Dataset extract |
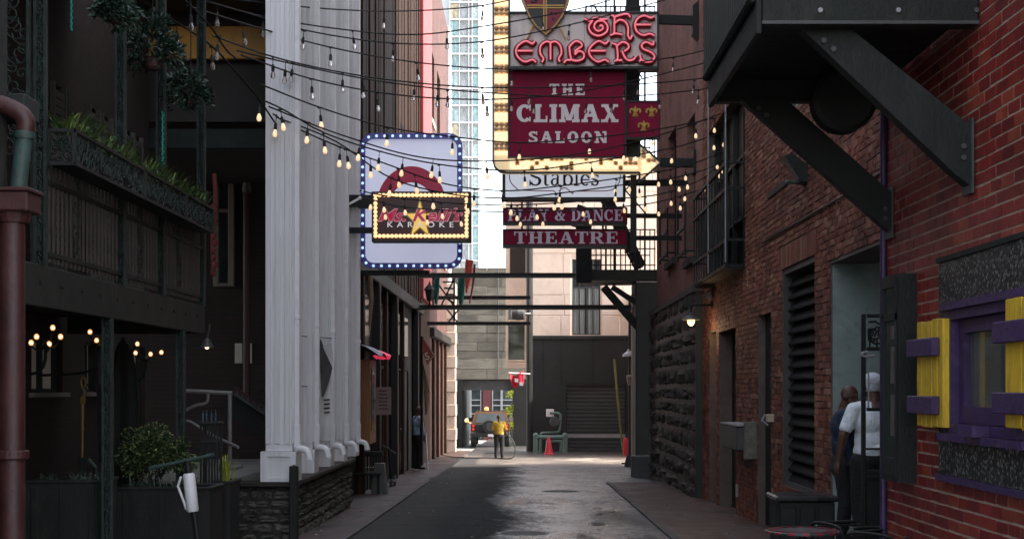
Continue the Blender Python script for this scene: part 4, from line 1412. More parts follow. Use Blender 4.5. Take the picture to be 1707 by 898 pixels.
# bulbs under the balcony
M['bulb_warm'] = em('warm_bulb', (1, .42, .14), 1.3, (1, .6, .3))
M['bulb_core'] = em('bulb_core', (1, .8, .5), 2.4)
def sconce(d, X, bulbs, lab, grp='bare bulb wall lamps under the balcony'):
    c = Vector((X, d, ZP(sum(b[1] for b in bulbs) / len(bulbs), d)))
    t = thing('wall_lamp', lab, 'lamp', c, grp)
    hub = P(sum(b[0] for b in bulbs) / len(bulbs), sum(b[1] for b in bulbs) / len(bulbs) + 14, d)
    o = MB()
    o.tube(smooth_path([(XW, d + .1, hub.z - .3), hub + Vector((-.1, .05, -.25)), hub], 4), .016, 6)
    o.ball(hub, .035)
    for bx, by in bulbs:
        p = P(bx, by + 5, d)
        o.tube(smooth_path([hub, (hub + p) / 2 + Vector((0, 0, -.05)), p], 4), .009, 5)
    o.build('arm', M['iron'], t)
    for bx, by in bulbs:
        o = MB(); o.ball(P(bx, by, d), .025, (1, 1, 1.15), 10, 8); q = o.build('bulb', M['bulb_warm'], t, True)
        o = MB(); o.tube([P(bx, by + 5, d), P(bx, by + 3, d)], .012, 6); o.build('socket', M['black'], q)
        o = MB(); o.ball(P(bx, by, d - .012), .017); o.build('filament', M['bulb_core'], q)
sconce(13.4, -4.5, ((88, 546), (61, 561), (101, 561), (52, 571), (82, 573)), 'five bulb iron wall lamp under the balcony, leftmost')
sconce(15.0, -4.5, ((150, 553), (161, 567), (178, 567), (174, 569)), 'four bulb wall lamp under the balcony left of the closed umbrella')
sconce(16.6, -4.5, ((229, 573), (226, 588), (251, 590), (269, 587)), 'four bulb wall lamp under the balcony right of the closed umbrella')
d = 18.5
t = thing('porch_lamp', 'small shaded lamp glowing on the dark porch beside the white columns', 'lamp', P(345, 575, d))
o = MB(); o.lathe(P(345, 576, d), [(.09, -.02), (.05, .06), (.02, .1)], 12); o.tube([P(345, 566, d), P(350, 540, d)], .012); o.build('shade', M['steel'], t)
o = MB(); o.ball(P(345, 578, d), .03); o.build('bulb', M['bulb_core'], t)

# dark building corner added to shade the balcony; also carries the foreground pipe
fb_ = thing('added_corner_building', 'dark building corner added at the left edge to shade the balcony, behind the fat red downpipe', 'building', (-3.6, 9.3, gz(9.3)))
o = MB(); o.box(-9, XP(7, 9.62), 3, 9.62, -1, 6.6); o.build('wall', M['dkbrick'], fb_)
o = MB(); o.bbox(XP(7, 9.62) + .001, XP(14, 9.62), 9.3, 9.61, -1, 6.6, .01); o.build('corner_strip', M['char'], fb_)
# foreground drain pipe
d = 9.5
t = thing('drain_pipe', 'fat red downpipe with a square hopper in the left foreground', 'drain pipe', P(20, 640, d))
o = MB(); o.tube([P(20, 1080, d), P(20, 360, d)], .084, 20); o.build('pipe', M['redpipe'], t, True)
o = MB(); o.lathe(P(20, 765, d), [(.105, 0), (.11, .01), (.11, .055), (.105, .06)], 20); o.build('collar', M['redpipe'], t)
o = MB(); o.bbox(XP(-12, d), XP(57, d), d - .14, d + .14, ZP(356, d), ZP(322, d), .012); o.bbox(XP(-16, d), XP(60, d), d - .155, d + .155, ZP(323, d), ZP(316, d), .006); o.lathe(P(22, 372, d), [(.1, 0), (.12, .065)], 16); o.build('hopper', M['redpipe'], t)
o = MB(); o.tube([P(30, 318, d), P(40, 228, d)], .055, 16); o.lathe(P(40, 232, d), [(.066, 0), (.07, .02), (.07, .045), (.064, .05)], 16); o.build('stub_pipe', M['verdigris'], t, True)
o = MB(); o.tube(smooth_path([P(41, 226, d), P(43, 207, d), P(37, 193, d), P(20, 182, d), P(-20, 166, d), P(-60, 150, d)], 6), .062, 16); o.build('elbow', M['redpipe'], t, True)
o = MB(); o.bbox(XP(-40, d), XP(32, d), d + .1, d + .4, ZP(190, d), ZP(150, d), .01); o.build('bracket', M['char'], t)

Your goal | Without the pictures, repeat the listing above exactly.

Written response |
Continue the Blender Python script for this scene: part 4, from line 1412. More parts follow. Use Blender 4.5. Take the picture to be 1707 by 898 pixels.
# bulbs under the balcony
M['bulb_warm'] = em('warm_bulb', (1, .42, .14), 1.3, (1, .6, .3))
M['bulb_core'] = em('bulb_core', (1, .8, .5), 2.4)
def sconce(d, X, bulbs, lab, grp='bare bulb wall lamps under the balcony'):
    c = Vector((X, d, ZP(sum(b[1] for b in bulbs) / len(bulbs), d)))
    t = thing('wall_lamp', lab, 'lamp', c, grp)
    hub = P(sum(b[0] for b in bulbs) / len(bulbs), sum(b[1] for b in bulbs) / len(bulbs) + 14, d)
    o = MB()
    o.tube(smooth_path([(XW, d + .1, hub.z - .3), hub + Vector((-.1, .05, -.25)), hub], 4), .016, 6)
    o.ball(hub, .035)
    for bx, by in bulbs:
        p = P(bx, by + 5, d)
        o.tube(smooth_path([hub, (hub + p) / 2 + Vector((0, 0, -.05)), p], 4), .009, 5)
    o.build('arm', M['iron'], t)
    for bx, by in bulbs:
        o = MB(); o.ball(P(bx, by, d), .025, (1, 1, 1.15), 10, 8); q = o.build('bulb', M['bulb_warm'], t, True)
        o = MB(); o.tube([P(bx, by + 5, d), P(bx, by + 3, d)], .012, 6); o.build('socket', M['black'], q)
        o = MB(); o.ball(P(bx, by, d - .012), .017); o.build('filament', M['bulb_core'], q)
sconce(13.4, -4.5, ((88, 546), (61, 561), (101, 561), (52, 571), (82, 573)), 'five bulb iron wall lamp under the balcony, leftmost')
sconce(15.0, -4.5, ((150, 553), (161, 567), (178, 567), (174, 569)), 'four bulb wall lamp under the balcony left of the closed umbrella')
sconce(16.6, -4.5, ((229, 573), (226, 588), (251, 590), (269, 587)), 'four bulb wall lamp under the balcony right of the closed umbrella')
d = 18.5
t = thing('porch_lamp', 'small shaded lamp glowing on the dark porch beside the white columns', 'lamp', P(345, 575, d))
o = MB(); o.lathe(P(345, 576, d), [(.09, -.02), (.05, .06), (.02, .1)], 12); o.tube([P(345, 566, d), P(350, 540, d)], .012); o.build('shade', M['steel'], t)
o = MB(); o.ball(P(345, 578, d), .03); o.build('bulb', M['bulb_core'], t)

# dark building corner added to shade the balcony; also carries the foreground pipe
fb_ = thing('added_corner_building', 'dark building corner added at the left edge to shade the balcony, behind the fat red downpipe', 'building', (-3.6, 9.3, gz(9.3)))
o = MB(); o.box(-9, XP(7, 9.62), 3, 9.62, -1, 6.6); o.build('wall', M['dkbrick'], fb_)
o = MB(); o.bbox(XP(7, 9.62) + .001, XP(14, 9.62), 9.3, 9.61, -1, 6.6, .01); o.build('corner_strip', M['char'], fb_)
# foreground drain pipe
d = 9.5
t = thing('drain_pipe', 'fat red downpipe with a square hopper in the left foreground', 'drain pipe', P(20, 640, d))
o = MB(); o.tube([P(20, 1080, d), P(20, 360, d)], .084, 20); o.build('pipe', M['redpipe'], t, True)
o = MB(); o.lathe(P(20, 765, d), [(.105, 0), (.11, .01), (.11, .055), (.105, .06)], 20); o.build('collar', M['redpipe'], t)
o = MB(); o.bbox(XP(-12, d), XP(57, d), d - .14, d + .14, ZP(356, d), ZP(322, d), .012); o.bbox(XP(-16, d), XP(60, d), d - .155, d + .155, ZP(323, d), ZP(316, d), .006); o.lathe(P(22, 372, d), [(.1, 0), (.12, .065)], 16); o.build('hopper', M['redpipe'], t)
o = MB(); o.tube([P(30, 318, d), P(40, 228, d)], .055, 16); o.lathe(P(40, 232, d), [(.066, 0), (.07, .02), (.07, .045), (.064, .05)], 16); o.build('stub_pipe', M['verdigris'], t, True)
o = MB(); o.tube(smooth_path([P(41, 226, d), P(43, 207, d), P(37, 193, d), P(20, 182, d), P(-20, 166, d), P(-60, 150, d)], 6), .062, 16); o.build('elbow', M['redpipe'], t, True)
o = MB(); o.bbox(XP(-40, d), XP(32, d), d + .1, d + .4, ZP(190, d), ZP(150, d), .01); o.build('bracket', M['char'], t)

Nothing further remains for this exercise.